──────── Data provided ────────
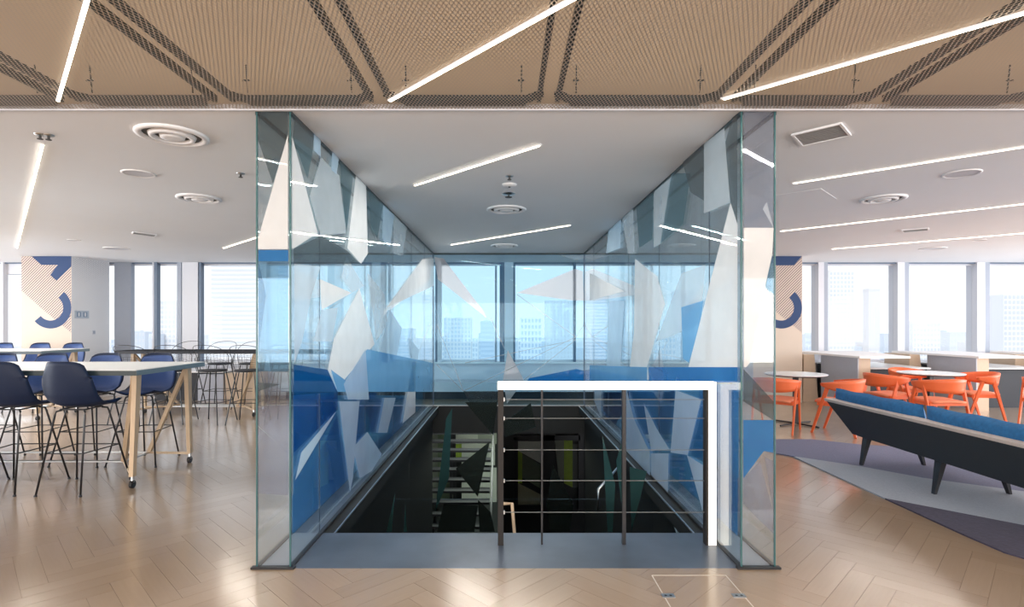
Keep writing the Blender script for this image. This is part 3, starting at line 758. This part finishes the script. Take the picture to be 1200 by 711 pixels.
# smoky film triangles on a glass screen down in the well
ws = thing('well_screen', 'dark glass screen with dim triangles down inside the well', 'glass screen')
gy = 7.4
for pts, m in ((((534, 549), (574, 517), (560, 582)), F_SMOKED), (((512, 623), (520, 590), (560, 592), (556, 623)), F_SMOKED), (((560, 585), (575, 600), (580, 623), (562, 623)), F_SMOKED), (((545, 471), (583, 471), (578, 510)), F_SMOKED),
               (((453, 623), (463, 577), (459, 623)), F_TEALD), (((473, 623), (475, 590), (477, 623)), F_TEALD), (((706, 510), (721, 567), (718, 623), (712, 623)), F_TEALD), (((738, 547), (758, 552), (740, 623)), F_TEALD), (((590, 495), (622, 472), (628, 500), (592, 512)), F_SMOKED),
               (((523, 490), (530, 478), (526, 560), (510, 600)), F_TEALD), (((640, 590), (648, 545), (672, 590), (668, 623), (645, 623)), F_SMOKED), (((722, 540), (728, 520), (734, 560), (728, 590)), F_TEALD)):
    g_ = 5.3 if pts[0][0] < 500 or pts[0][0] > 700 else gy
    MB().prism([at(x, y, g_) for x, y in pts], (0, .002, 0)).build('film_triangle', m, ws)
for g_ in (gy, 5.3): MB().box(LI+.02, RI-.02, g_+.01, g_+.02, -3.4, -.2).build('pane', GLASSC, ws)
# handrails going down
hr = thing('stair_handrail', 'bent steel stair handrail below the guard, right of centre', 'handrail')
MB().tube([at(745, 539, 6.2), at(732, 538, 6.2), at(717, 556, 5.6), at(701, 573, 5.2), at(700.5, 598, 5.2)], .012, 8).build('rail', STEEL, hr, smooth=True)
hr = thing('stair_handrail', 'short slanted steel handrail beside right well edge', 'handrail')
MB().tube([at(781, 588, 5.1), at(795, 626, 4.5)], .014, 8).build('rail', STEEL, hr); MB().tube([at(779, 584, 5.1), at(784, 596, 4.95)], .018, 8).build('bracket', STEEL, hr)
hr = thing('stair_handrail', 'small hooked steel handrail end by left guard post', 'handrail')
MB().tube([at(590, 590, 4.7), at(600, 590, 4.7), at(603, 626, 4.5)], .014, 8).build('rail', OAKLEG, hr)

# ---------------------------------------------------------------- guard at the well
GYY = 3.735
g = thing('guard_rail', 'white lit guard rail with dark posts and thin wires across the well', 'railing')
def gx_(px): return (px-CX)*GYY/FPX
zt = EYE-(447-CY)*GYY/FPX; t_ = .053
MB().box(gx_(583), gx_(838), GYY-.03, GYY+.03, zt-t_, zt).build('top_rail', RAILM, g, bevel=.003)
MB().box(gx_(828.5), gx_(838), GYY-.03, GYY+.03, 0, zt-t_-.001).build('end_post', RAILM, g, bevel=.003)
MB().box(gx_(825.5), gx_(828.3), GYY-.028, GYY+.028, 0, zt-t_-.001).build('end_post_lining', BROWNPOST, g)
MB().box(gx_(583.5), gx_(590), GYY-.03, GYY+.03, 0, zt-t_-.001).build('post', BROWNPOST, g)
for px, w_ in ((635, .012), (731, .024)): MB().box(gx_(px)-w_/2, gx_(px)+w_/2, GYY-.015, GYY+.015, 0, zt-t_-.001).build('post', BLACK, g)
for y in (468, 490, 527, 563, 600):
    z = EYE-(y-CY)*GYY/FPX
    MB().box(gx_(590)+.001, gx_(825.5)-.001, GYY-.003, GYY+.003, z-.002, z+.002).build('wire', WIREM, g)
    MB().box(gx_(590)+.001, gx_(591.5), GYY-.008, GYY+.008, z-.012, z+.012).build('wire_fitting', STEEL, g)

# ---------------------------------------------------------------- floor hatch
fh = thing('floor_hatch', 'outlined floor hatch with two sockets in oak floor, bottom right', 'floor hatch')
A_, B_ = onfloor(764, 674), onfloor(850, 673.5)
mb = MB(); zz = .0015
for a, b in (((A_.x, A_.y), (B_.x, A_.y)), ((A_.x, A_.y), (A_.x, 2.6)), ((B_.x, A_.y), (B_.x, 2.6)), ((A_.x, 2.6), (B_.x, 2.6))):
    mb.bar((a[0], a[1], .0005), (b[0], b[1], .0005), .006, .002)
mb.build('frame', WOODTRIM, fh)
for px in (783, 866):
    p = onfloor(px, 698); s_ = MB().box(p.x-.035, p.x+.035, p.y-.022, p.y+.022, 0, .003).build('socket_plate', STEEL, fh)
    for d in (-.014, .014): MB().lathe([(.008, .0035), (.001, .0035)], 8, (p.x+d, p.y, 0)).build('socket_hole', BLACK, s_)

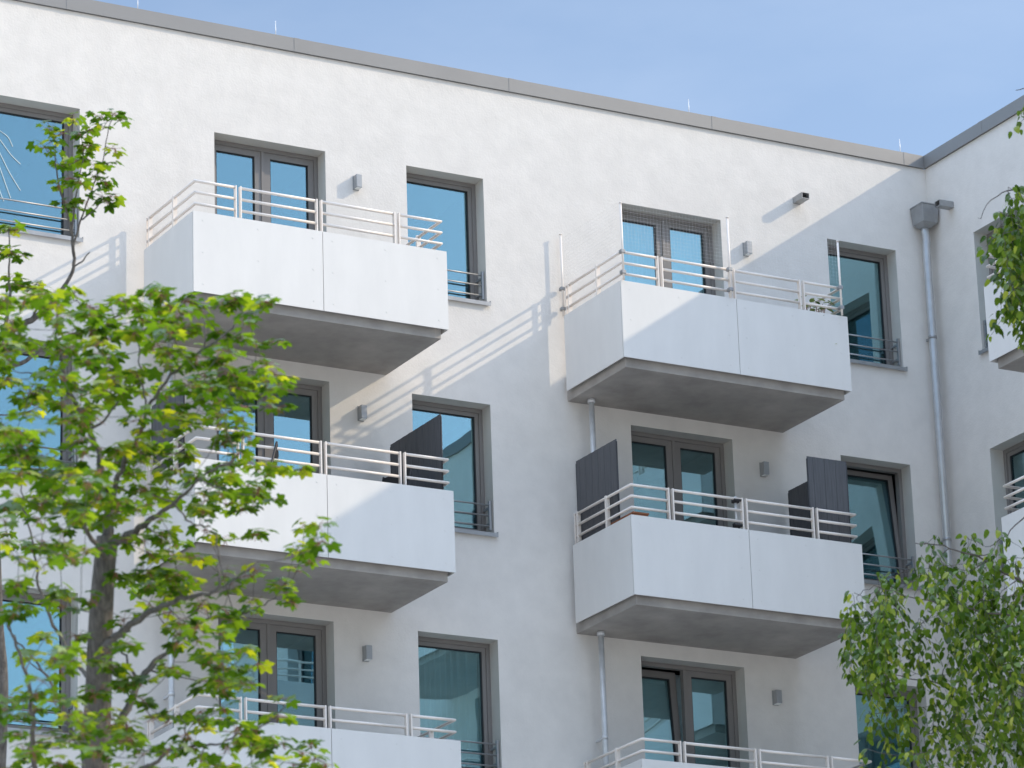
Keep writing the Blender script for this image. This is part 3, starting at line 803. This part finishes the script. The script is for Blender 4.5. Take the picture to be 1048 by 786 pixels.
link('branches', bt.b.mesh('branches', M['birchbark']), r, I4)
link('crown', fin_leaf(bm, 'crown', M['birchleaf']), r, I4)
tag(r, 'birch with drooping strings of small green leaves before the shaded wing', 'tree')

# ------------------------------------------------------------------ light, sky, camera
SUN = Vector((2.2, -1.0, 1.51)).normalized()
sd = bpy.data.lights.new('sun', 'SUN'); sd.energy = 2.15; sd.angle = R(.53); sd.color = (1.0, .84, .62)
so = bpy.data.objects.new('sun', sd); COL.objects.link(so); so.rotation_euler = SUN.to_track_quat('Z', 'Y').to_euler()
so.location = (20, -20, 20)
w = bpy.data.worlds.new('World'); sc.world = w; w.use_nodes = True; nt = w.node_tree; nt.nodes.clear()
out = nt.nodes.new('ShaderNodeOutputWorld'); bg = nt.nodes.new('ShaderNodeBackground'); bg.inputs['Strength'].default_value = .15
sky = nt.nodes.new('ShaderNodeTexSky'); sky.sky_type = 'NISHITA'; sky.sun_disc = False
sky.sun_elevation = math.asin(SUN.z); sky.sun_rotation = math.atan2(SUN.x, SUN.y)
sky.air_density = 1.0; sky.dust_density = 1.0; sky.ozone_density = 1.6
tc = nt.nodes.new('ShaderNodeTexCoord'); mpn = nt.nodes.new('ShaderNodeMapping'); mpn.inputs['Scale'].default_value = (1.0, 1.0, 2.6)
nz = nt.nodes.new('ShaderNodeTexNoise'); nz.inputs['Scale'].default_value = 3.2; nz.inputs['Detail'].default_value = 7; nz.inputs['Roughness'].default_value = .55
nt.links.new(tc.outputs['Generated'], mpn.inputs[0]); nt.links.new(mpn.outputs[0], nz.inputs['Vector'])
cr = nt.nodes.new('ShaderNodeValToRGB'); cr.color_ramp.elements[0].position = .60; cr.color_ramp.elements[1].position = .80
cr.color_ramp.elements[1].color = (.16, .16, .16, 1); cr.color_ramp.elements[0].color = (0.055, 0.055, 0.055, 1)
nt.links.new(nz.outputs['Fac'], cr.inputs[0])
mx = nt.nodes.new('ShaderNodeMix'); mx.data_type = 'RGBA'; mx.inputs[7].default_value = (6.5, 6.9, 7.4, 1)
nt.links.new(cr.outputs[0], mx.inputs[0]); nt.links.new(sky.outputs[0], mx.inputs[6])
sep = nt.nodes.new('ShaderNodeSeparateXYZ'); nt.links.new(tc.outputs['Generated'], sep.inputs[0])
hi = nt.nodes.new('ShaderNodeMapRange'); hi.interpolation_type = 'SMOOTHSTEP'
hi.inputs['From Min'].default_value = .50; hi.inputs['From Max'].default_value = .70
nt.links.new(sep.outputs['Z'], hi.inputs['Value'])
n2 = nt.nodes.new('ShaderNodeTexNoise'); n2.inputs['Scale'].default_value = 4.0; n2.inputs['Detail'].default_value = 6
nt.links.new(tc.outputs['Generated'], n2.inputs['Vector'])
c2 = nt.nodes.new('ShaderNodeMapRange'); c2.inputs['From Min'].default_value = .36; c2.inputs['From Max'].default_value = .52
nt.links.new(n2.outputs['Fac'], c2.inputs['Value'])
ml = nt.nodes.new('ShaderNodeMath'); ml.operation = 'MULTIPLY'; nt.links.new(hi.outputs[0], ml.inputs[0]); nt.links.new(c2.outputs[0], ml.inputs[1])
m3 = nt.nodes.new('ShaderNodeMix'); m3.data_type = 'RGBA'; m3.inputs[7].default_value = (9.2, 11.6, 15.6, 1)  # invented bright cloud deck high overhead, out of view, added as ambient fill
nt.links.new(ml.outputs[0], m3.inputs[0]); nt.links.new(mx.outputs[2], m3.inputs[6])
nt.links.new(m3.outputs[2], bg.inputs[0]); nt.links.new(bg.outputs[0], out.inputs[0])

cd = bpy.data.cameras.new('camera'); co = bpy.data.objects.new('camera', cd); COL.objects.link(co)
mm = Matrix.Identity(4)
for i in range(3): mm[i][0], mm[i][1], mm[i][2], mm[i][3] = CR[i], CU[i], -fwd[i], CAMP[i]
co.matrix_world = mm
cd.sensor_fit = 'HORIZONTAL'; cd.sensor_width = 36; cd.lens = FPX/1048*36
cd.clip_start = .5; cd.clip_end = 3000
cd.dof.use_dof = True; cd.dof.focus_distance = 46.0; cd.dof.aperture_fstop = 4.0
sc.camera = co
# raise everything so that the ground lies at z = 0
for o in list(COL.objects):
    if o.parent is None: o.matrix_basis = T(0, 0, -GROUND) @ o.matrix_basis
sc.render.engine = 'CYCLES'
sc.cycles.max_bounces = 10; sc.cycles.transparent_max_bounces = 16
vs = sc.view_settings; vs.view_transform = 'Standard'; vs.look = 'None'; vs.gamma = 1.0; vs.exposure = 0.47; vs.use_curve_mapping = False
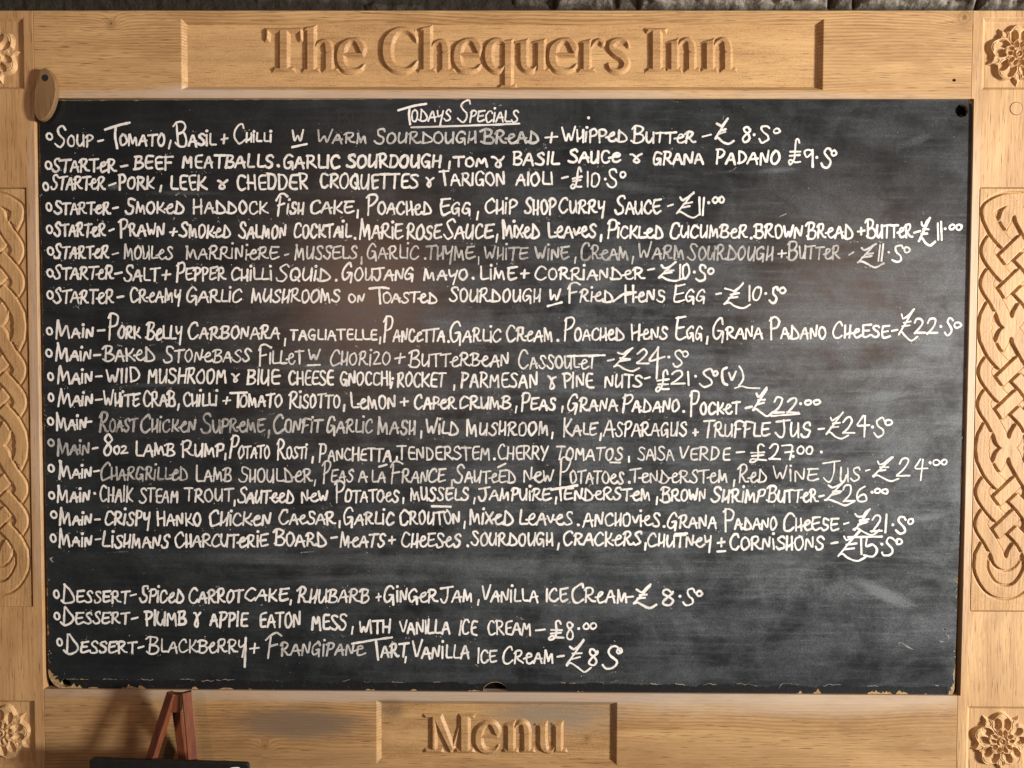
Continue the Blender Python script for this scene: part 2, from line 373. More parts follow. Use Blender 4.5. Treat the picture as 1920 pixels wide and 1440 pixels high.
────────
Short task →
Please reproduce the listing exactly from its opening line through the line that contains "g_ = 5.3 if", both included, with all pictures omitted.

Final answer →
Keep writing the Blender script for this image. This is part 3, starting at line 758. This part finishes the script. Take the picture to be 1200 by 711 pixels.
# smoky film triangles on a glass screen down in the well
ws = thing('well_screen', 'dark glass screen with dim triangles down inside the well', 'glass screen')
gy = 7.4
for pts, m in ((((534, 549), (574, 517), (560, 582)), F_SMOKED), (((512, 623), (520, 590), (560, 592), (556, 623)), F_SMOKED), (((560, 585), (575, 600), (580, 623), (562, 623)), F_SMOKED), (((545, 471), (583, 471), (578, 510)), F_SMOKED),
               (((453, 623), (463, 577), (459, 623)), F_TEALD), (((473, 623), (475, 590), (477, 623)), F_TEALD), (((706, 510), (721, 567), (718, 623), (712, 623)), F_TEALD), (((738, 547), (758, 552), (740, 623)), F_TEALD), (((590, 495), (622, 472), (628, 500), (592, 512)), F_SMOKED),
               (((523, 490), (530, 478), (526, 560), (510, 600)), F_TEALD), (((640, 590), (648, 545), (672, 590), (668, 623), (645, 623)), F_SMOKED), (((722, 540), (728, 520), (734, 560), (728, 590)), F_TEALD)):
    g_ = 5.3 if pts[0][0] < 500 or pts[0][0] > 700 else gy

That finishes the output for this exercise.